Ay, Mi Rocío
Como en cualquier profesión, hay dos tipos de artistas: los que creen que lo merecen todo y los que siempre se sienten agradecidos. Hace tan sólo unos meses tuve la suerte de conocer en persona a una cantante a la que había escuchado, bicheando por youTube. En realidad, habría que llamarla cantaora en vez de cantante, pero yo prefiero utilizar un sustantivo genérico porque pienso que Rocío Márquez, así se llama, puede cantar lo que se proponga. Esta primavera pasada me enteré de que Rocío cantaba con Rosa Torres-Pardo al piano en el Cervantes de Nueva York y allá que fui. A Rosa ya la había escuchado muchas veces, así que lo que verdaderamente me sorprendió de aquella velada fue la voz de Rocío. De su boca salían antiguas canciones del acerbo popular español. Su voz, dulce y acaracolada, llenaba el espacio de emoción; su actitud, bella y serena, se hizo un sitio en el corazón de todos los que la escuchábamos.
Volví a casa envuelta todavía en los rizos de su cante cuando, antes casi de que pudiera comentarlo, mi marido, Antonio, me dijo que su amigo Joe Horowitz, un prestigioso crítico musical neoyorkino, estaba buscando una cantante para “El amor brujo”. Ya está, le dije, Rocío. Así que propiciamos en nuestro apartamento un encuentro entre el sabio profesor de Manhattan y la angelical joven de Huelva. En nuestro salón tuvo lugar la escena. Se barajaron fechas y nosotros servimos de intérpretes en la conversación. Y llegó un momento en que Rocío se ofreció a cantar, a capella, a palo seco, sin más acompañamiento que sus nudillos marcando el compás en la mesa baja. Se marcó unos fandangos de Huelva, un canción de Turina y una saeta. La voz era mucho más potente de lo que su cualidad dulce prometía; por momentos, el salón se le quedaba pequeño y el canto se escapaba por las ventanas y por la rendija de la puerta para llegar a la casa de los vecinos. Cuando terminó, el profesor Horowitz había enmudecido. Nosotros también. Y aunque las fechas en esa ocasión no cuadraron se hicieron promesas unos a otros de trabajar juntos en un futuro. Estoy segura de que así será.
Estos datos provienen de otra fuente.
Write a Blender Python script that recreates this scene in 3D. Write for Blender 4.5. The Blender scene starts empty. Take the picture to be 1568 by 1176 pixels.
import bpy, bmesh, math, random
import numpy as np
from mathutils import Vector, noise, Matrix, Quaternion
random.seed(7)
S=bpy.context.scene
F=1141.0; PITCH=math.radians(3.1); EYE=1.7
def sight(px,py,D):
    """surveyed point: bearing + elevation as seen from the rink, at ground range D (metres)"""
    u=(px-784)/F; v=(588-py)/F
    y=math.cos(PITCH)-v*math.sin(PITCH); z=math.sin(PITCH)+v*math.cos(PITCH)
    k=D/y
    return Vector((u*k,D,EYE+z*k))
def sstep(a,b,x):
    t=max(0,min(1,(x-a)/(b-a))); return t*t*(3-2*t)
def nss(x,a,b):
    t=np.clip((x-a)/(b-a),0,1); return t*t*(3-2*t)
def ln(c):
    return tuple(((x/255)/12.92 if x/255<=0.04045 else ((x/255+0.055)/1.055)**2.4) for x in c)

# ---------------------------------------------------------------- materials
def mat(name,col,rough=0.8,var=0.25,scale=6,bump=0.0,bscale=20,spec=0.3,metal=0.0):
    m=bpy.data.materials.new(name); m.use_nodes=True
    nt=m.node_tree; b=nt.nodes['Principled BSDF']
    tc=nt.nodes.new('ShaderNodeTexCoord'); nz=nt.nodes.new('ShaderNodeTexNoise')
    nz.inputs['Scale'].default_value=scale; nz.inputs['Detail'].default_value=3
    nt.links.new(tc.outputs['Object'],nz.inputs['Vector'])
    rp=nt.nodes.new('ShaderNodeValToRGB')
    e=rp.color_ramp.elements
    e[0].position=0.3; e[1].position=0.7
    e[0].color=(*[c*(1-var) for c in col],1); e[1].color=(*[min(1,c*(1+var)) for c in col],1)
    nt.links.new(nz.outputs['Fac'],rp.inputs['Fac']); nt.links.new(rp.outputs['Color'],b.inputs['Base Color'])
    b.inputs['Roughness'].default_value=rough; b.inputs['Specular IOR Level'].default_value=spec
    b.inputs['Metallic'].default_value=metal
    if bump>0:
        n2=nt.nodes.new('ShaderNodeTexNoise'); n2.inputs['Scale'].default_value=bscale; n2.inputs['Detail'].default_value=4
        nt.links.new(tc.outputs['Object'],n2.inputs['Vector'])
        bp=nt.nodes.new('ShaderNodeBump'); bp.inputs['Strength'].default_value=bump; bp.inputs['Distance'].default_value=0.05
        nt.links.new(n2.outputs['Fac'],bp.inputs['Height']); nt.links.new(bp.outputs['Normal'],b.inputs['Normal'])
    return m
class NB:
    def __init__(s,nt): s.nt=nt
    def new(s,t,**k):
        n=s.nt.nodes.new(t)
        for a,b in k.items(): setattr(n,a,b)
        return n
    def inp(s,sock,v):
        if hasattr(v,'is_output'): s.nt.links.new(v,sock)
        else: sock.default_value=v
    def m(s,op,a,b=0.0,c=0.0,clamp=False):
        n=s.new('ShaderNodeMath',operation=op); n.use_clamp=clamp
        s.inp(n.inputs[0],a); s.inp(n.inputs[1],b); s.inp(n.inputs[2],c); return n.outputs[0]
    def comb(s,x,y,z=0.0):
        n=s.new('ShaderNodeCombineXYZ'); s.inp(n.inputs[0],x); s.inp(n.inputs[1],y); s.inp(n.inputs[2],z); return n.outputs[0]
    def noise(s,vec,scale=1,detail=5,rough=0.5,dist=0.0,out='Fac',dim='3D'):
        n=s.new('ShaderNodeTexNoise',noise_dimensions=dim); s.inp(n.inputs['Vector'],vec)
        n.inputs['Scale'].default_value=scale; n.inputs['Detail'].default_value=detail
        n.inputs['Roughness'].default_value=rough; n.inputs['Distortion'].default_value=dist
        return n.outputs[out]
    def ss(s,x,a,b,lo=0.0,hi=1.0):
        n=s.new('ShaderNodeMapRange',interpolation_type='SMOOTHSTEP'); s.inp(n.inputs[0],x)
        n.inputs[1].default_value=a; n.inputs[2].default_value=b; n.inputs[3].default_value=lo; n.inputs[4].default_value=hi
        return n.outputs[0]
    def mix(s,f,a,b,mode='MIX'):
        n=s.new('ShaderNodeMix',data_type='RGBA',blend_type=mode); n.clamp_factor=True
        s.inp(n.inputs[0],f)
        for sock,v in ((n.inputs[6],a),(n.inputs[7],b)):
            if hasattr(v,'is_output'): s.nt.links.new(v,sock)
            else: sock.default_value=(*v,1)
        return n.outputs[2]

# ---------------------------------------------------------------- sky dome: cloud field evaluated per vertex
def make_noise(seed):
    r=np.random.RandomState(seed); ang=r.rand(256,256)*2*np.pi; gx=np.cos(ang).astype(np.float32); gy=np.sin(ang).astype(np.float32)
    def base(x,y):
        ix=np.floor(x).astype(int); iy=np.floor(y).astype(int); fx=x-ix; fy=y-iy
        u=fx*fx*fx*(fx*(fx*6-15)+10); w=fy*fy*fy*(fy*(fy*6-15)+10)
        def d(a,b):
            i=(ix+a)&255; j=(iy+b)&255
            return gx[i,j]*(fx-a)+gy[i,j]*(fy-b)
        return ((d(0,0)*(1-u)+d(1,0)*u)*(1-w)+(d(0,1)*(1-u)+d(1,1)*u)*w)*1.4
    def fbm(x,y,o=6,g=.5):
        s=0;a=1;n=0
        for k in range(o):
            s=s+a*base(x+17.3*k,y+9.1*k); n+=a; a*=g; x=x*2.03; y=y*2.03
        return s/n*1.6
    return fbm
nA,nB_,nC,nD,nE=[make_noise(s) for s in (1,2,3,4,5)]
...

Aquella tarde habíamos creamos un vínculo de amistad y cariño con Rocío Márquez. No fue mérito nuestro: Rocío es una de esas artistas que tienden a sentir un agradecimiento candoroso hacia quien valora su trabajo. Eso hace que no sólo desees escucharla sino que, una vez que su arte te ha cautivado, sientas deseos de abrazarla. En una noche calurosa de este verano fuimos a verla a “Casa Patas”, ese rincón madrileño del flamenco que ella eligió para presentar su disco, “Claridad”. No éramos muchos, estábamos tan cerca de ella y del guitarrista Alfredo Lagos que podíamos sentir el esfuerzo, la respiración, asistir al temblor de quien está dándote algo que viene de muy adentro. Demostró una vez más que el flamenco no está reñido con las voces dulces, y que canciones viejas, como “Te diré”, pueden sonar nuevas si una artista sabe hacerlas suyas.
Fuimos a darle un abrazo y ahí estaba ella, más ella que nunca, menuda, de sonrisa luminosa, elegante del peinado a los zapatos. Rocío, Rocío Márquez. Llegará lejos. Con la luminosidad de los que se sienten agradecidos.